President Obama must soon decide whether to instruct a US delegation, which will appear before a UN body in Geneva next week, whether to equivocate, reject, or accept that the Torture Convention’s ban on cruel, inhuman, and degrading treatment applies extraterritorially and in situations of armed conflict. [For earlier coverage at Just Security see here.]
Last week, we held a panel discussion with three Just Security editors—Harold Koh, Shaheed Fatima, and myself—at NYU (see the video here). On the Torture Convention decision now before the administration, Harold had this to say during the Q&A:
“The basic rule if you are the head of a delegation is you don’t get on a plane unless you have your instructions. And my own personal rule is you don’t get on the plane unless you have instructions that you are ready to follow.”
For readers following these discussions, Harold has now penned a “Memo to the President: Say Yes to the Torture Ban,” which appeared in Politico Magazine last night. Here are some highlights:
1. On the continuity with the Reagan and George H.W. Bush Administrations:
When former judge Abe Sofaer, the State Department’s legal adviser under Presidents Reagan and George H.W. Bush, first presented the Torture Convention to the Senate for ratification in 1990, he never suggested that any of its provisions were territorially limited. … When the George W. Bush Justice Department claimed in a 2005 memo that the anti-cruelty provision of the treaty (Article 16) was territorially limited, Judge Sofaer rejected that claim, because “[r]estricting enforcement of [that article] to U.S. territory” “would fundamentally undermine the treaty’s purpose of requiring every State to undertake to prevent all ‘cruel, inhuman or degrading’ treatment by any State in any territory under its ‘jurisdiction.’”
2. On the discontinuity with the George W. Bush Administration:
“You can follow the last administration and give a qualified “compromise” answer, which would leave purposefully ambiguous whether the U.S. considers those practices illegal, not just ill-advised. Or you can secure your legacy ….”;
“[I]n 2006, Bush administration officials walked back this promise. They told the Committee Against Torture that four provisions of the treaty “are geographically limited to [the U.S.’s] own . . . territory.” … While serving as your State Department’s legal adviser, I examined the Bush administration claim in detail and left behind a 90-page memo explaining that, in my legal opinion, U.S. policy makers cannot plausibly claim that the torture treaty does not apply abroad or in armed conflict.
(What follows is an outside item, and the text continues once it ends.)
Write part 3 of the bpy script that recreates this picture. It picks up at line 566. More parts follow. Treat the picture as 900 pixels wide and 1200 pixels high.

Our research (see page 43) showed that before the secret 2005 Justice Department memo—which your administration later revoked—no U.S. official had claimed a loophole to the treaty permitting extraterritorial cruelty.”
3. On the continuity with President Obama’s prior positions:
“As a senator in 2005, you joined a bipartisan group—led by your future presidential rival John McCain—supporting legislation that unambiguously prohibited U.S. personnel from subjecting any individual in their “physical control” to cruel treatment “regardless of nationality or physical location.” In so doing, you told the Senate that that law “acknowledges and confirms existing obligations” under the Convention Against Torture.”